*What the task asks:*
Would you restate all the data that follows, word for word?

*Material provided:*
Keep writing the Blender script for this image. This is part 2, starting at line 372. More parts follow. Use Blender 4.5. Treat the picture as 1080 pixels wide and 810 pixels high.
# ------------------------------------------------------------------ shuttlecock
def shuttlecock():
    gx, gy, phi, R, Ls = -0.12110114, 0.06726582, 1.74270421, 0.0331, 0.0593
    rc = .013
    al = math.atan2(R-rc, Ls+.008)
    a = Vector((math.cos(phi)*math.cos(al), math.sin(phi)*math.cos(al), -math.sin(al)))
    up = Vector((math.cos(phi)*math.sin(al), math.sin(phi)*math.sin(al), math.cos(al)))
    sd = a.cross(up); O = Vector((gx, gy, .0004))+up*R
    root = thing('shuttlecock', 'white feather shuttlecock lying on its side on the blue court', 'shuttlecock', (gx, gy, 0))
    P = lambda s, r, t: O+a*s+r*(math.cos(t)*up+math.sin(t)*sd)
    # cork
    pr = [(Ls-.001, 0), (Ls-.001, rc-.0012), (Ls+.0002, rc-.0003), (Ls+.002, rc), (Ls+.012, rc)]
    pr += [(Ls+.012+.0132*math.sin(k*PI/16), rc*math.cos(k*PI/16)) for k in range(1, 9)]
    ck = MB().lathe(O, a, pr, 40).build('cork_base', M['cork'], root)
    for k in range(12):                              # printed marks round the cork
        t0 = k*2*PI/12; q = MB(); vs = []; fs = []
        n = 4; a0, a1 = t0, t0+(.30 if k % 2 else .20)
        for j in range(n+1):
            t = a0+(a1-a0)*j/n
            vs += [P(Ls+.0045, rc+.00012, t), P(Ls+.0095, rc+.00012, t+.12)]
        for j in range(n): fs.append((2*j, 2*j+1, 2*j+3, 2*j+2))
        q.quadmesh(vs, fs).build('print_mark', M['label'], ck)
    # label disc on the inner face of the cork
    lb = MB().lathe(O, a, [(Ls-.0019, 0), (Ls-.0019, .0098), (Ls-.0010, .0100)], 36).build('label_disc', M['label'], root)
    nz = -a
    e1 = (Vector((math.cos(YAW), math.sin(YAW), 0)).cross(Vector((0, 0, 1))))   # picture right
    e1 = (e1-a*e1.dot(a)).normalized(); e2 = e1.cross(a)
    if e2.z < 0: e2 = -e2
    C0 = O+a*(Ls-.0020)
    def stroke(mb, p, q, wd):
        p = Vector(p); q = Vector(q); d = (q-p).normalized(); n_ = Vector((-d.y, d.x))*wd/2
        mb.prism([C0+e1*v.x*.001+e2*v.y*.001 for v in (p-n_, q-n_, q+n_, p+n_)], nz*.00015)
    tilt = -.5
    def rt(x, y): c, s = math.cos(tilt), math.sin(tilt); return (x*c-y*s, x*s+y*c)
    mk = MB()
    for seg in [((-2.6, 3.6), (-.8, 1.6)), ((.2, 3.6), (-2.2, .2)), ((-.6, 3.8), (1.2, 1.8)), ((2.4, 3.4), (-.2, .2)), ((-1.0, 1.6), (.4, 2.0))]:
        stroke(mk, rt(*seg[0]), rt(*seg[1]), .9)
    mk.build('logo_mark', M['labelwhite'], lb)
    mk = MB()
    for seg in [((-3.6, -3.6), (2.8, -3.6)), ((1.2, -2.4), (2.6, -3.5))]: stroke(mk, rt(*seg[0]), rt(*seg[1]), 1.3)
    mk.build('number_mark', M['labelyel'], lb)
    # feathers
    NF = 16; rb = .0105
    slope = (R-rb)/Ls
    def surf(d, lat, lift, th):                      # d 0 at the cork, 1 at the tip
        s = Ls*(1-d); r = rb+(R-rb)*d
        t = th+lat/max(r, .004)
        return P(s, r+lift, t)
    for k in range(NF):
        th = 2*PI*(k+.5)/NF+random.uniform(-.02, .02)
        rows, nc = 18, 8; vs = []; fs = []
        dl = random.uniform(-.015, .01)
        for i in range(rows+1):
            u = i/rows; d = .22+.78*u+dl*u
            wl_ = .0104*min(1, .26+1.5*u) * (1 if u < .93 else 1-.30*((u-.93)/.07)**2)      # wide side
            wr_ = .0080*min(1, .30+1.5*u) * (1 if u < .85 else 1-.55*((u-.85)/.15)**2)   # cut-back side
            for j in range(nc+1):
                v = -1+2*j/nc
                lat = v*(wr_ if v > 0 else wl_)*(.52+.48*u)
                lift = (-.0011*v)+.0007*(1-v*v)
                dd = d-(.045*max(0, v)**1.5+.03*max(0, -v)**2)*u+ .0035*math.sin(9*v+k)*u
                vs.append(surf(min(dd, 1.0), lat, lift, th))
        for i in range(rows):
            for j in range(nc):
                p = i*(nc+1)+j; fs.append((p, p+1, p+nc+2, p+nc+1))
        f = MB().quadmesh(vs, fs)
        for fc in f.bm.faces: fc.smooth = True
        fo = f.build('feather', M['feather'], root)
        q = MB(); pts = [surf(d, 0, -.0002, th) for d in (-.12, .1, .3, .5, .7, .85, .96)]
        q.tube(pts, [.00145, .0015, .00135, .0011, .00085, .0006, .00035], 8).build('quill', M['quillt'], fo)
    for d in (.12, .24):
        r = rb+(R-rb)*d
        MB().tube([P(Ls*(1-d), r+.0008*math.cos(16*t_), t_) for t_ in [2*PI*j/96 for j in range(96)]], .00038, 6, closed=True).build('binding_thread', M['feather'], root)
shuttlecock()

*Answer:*
Keep writing the Blender script for this image. This is part 2, starting at line 372. More parts follow. Use Blender 4.5. Treat the picture as 1080 pixels wide and 810 pixels high.
# ------------------------------------------------------------------ shuttlecock
def shuttlecock():
    gx, gy, phi, R, Ls = -0.12110114, 0.06726582, 1.74270421, 0.0331, 0.0593
    rc = .013
    al = math.atan2(R-rc, Ls+.008)
    a = Vector((math.cos(phi)*math.cos(al), math.sin(phi)*math.cos(al), -math.sin(al)))
    up = Vector((math.cos(phi)*math.sin(al), math.sin(phi)*math.sin(al), math.cos(al)))
    sd = a.cross(up); O = Vector((gx, gy, .0004))+up*R
    root = thing('shuttlecock', 'white feather shuttlecock lying on its side on the blue court', 'shuttlecock', (gx, gy, 0))
    P = lambda s, r, t: O+a*s+r*(math.cos(t)*up+math.sin(t)*sd)
    # cork
    pr = [(Ls-.001, 0), (Ls-.001, rc-.0012), (Ls+.0002, rc-.0003), (Ls+.002, rc), (Ls+.012, rc)]
    pr += [(Ls+.012+.0132*math.sin(k*PI/16), rc*math.cos(k*PI/16)) for k in range(1, 9)]
    ck = MB().lathe(O, a, pr, 40).build('cork_base', M['cork'], root)
    for k in range(12):                              # printed marks round the cork
        t0 = k*2*PI/12; q = MB(); vs = []; fs = []
        n = 4; a0, a1 = t0, t0+(.30 if k % 2 else .20)
        for j in range(n+1):
            t = a0+(a1-a0)*j/n
            vs += [P(Ls+.0045, rc+.00012, t), P(Ls+.0095, rc+.00012, t+.12)]
        for j in range(n): fs.append((2*j, 2*j+1, 2*j+3, 2*j+2))
        q.quadmesh(vs, fs).build('print_mark', M['label'], ck)
    # label disc on the inner face of the cork
    lb = MB().lathe(O, a, [(Ls-.0019, 0), (Ls-.0019, .0098), (Ls-.0010, .0100)], 36).build('label_disc', M['label'], root)
    nz = -a
    e1 = (Vector((math.cos(YAW), math.sin(YAW), 0)).cross(Vector((0, 0, 1))))   # picture right
    e1 = (e1-a*e1.dot(a)).normalized(); e2 = e1.cross(a)
    if e2.z < 0: e2 = -e2
    C0 = O+a*(Ls-.0020)
    def stroke(mb, p, q, wd):
        p = Vector(p); q = Vector(q); d = (q-p).normalized(); n_ = Vector((-d.y, d.x))*wd/2
        mb.prism([C0+e1*v.x*.001+e2*v.y*.001 for v in (p-n_, q-n_, q+n_, p+n_)], nz*.00015)
    tilt = -.5
    def rt(x, y): c, s = math.cos(tilt), math.sin(tilt); return (x*c-y*s, x*s+y*c)
    mk = MB()
    for seg in [((-2.6, 3.6), (-.8, 1.6)), ((.2, 3.6), (-2.2, .2)), ((-.6, 3.8), (1.2, 1.8)), ((2.4, 3.4), (-.2, .2)), ((-1.0, 1.6), (.4, 2.0))]:
        stroke(mk, rt(*seg[0]), rt(*seg[1]), .9)
    mk.build('logo_mark', M['labelwhite'], lb)
    mk = MB()
    for seg in [((-3.6, -3.6), (2.8, -3.6)), ((1.2, -2.4), (2.6, -3.5))]: stroke(mk, rt(*seg[0]), rt(*seg[1]), 1.3)
    mk.build('number_mark', M['labelyel'], lb)
    # feathers
    NF = 16; rb = .0105
    slope = (R-rb)/Ls
    def surf(d, lat, lift, th):                      # d 0 at the cork, 1 at the tip
        s = Ls*(1-d); r = rb+(R-rb)*d
        t = th+lat/max(r, .004)
        return P(s, r+lift, t)
    for k in range(NF):
        th = 2*PI*(k+.5)/NF+random.uniform(-.02, .02)
        rows, nc = 18, 8; vs = []; fs = []
        dl = random.uniform(-.015, .01)
        for i in range(rows+1):
            u = i/rows; d = .22+.78*u+dl*u
            wl_ = .0104*min(1, .26+1.5*u) * (1 if u < .93 else 1-.30*((u-.93)/.07)**2)      # wide side
            wr_ = .0080*min(1, .30+1.5*u) * (1 if u < .85 else 1-.55*((u-.85)/.15)**2)   # cut-back side
            for j in range(nc+1):
                v = -1+2*j/nc
                lat = v*(wr_ if v > 0 else wl_)*(.52+.48*u)
                lift = (-.0011*v)+.0007*(1-v*v)
                dd = d-(.045*max(0, v)**1.5+.03*max(0, -v)**2)*u+ .0035*math.sin(9*v+k)*u
                vs.append(surf(min(dd, 1.0), lat, lift, th))
        for i in range(rows):
            for j in range(nc):
                p = i*(nc+1)+j; fs.append((p, p+1, p+nc+2, p+nc+1))
        f = MB().quadmesh(vs, fs)
        for fc in f.bm.faces: fc.smooth = True
        fo = f.build('feather', M['feather'], root)
        q = MB(); pts = [surf(d, 0, -.0002, th) for d in (-.12, .1, .3, .5, .7, .85, .96)]
        q.tube(pts, [.00145, .0015, .00135, .0011, .00085, .0006, .00035], 8).build('quill', M['quillt'], fo)
    for d in (.12, .24):
        r = rb+(R-rb)*d
        MB().tube([P(Ls*(1-d), r+.0008*math.cos(16*t_), t_) for t_ in [2*PI*j/96 for j in range(96)]], .00038, 6, closed=True).build('binding_thread', M['feather'], root)
shuttlecock()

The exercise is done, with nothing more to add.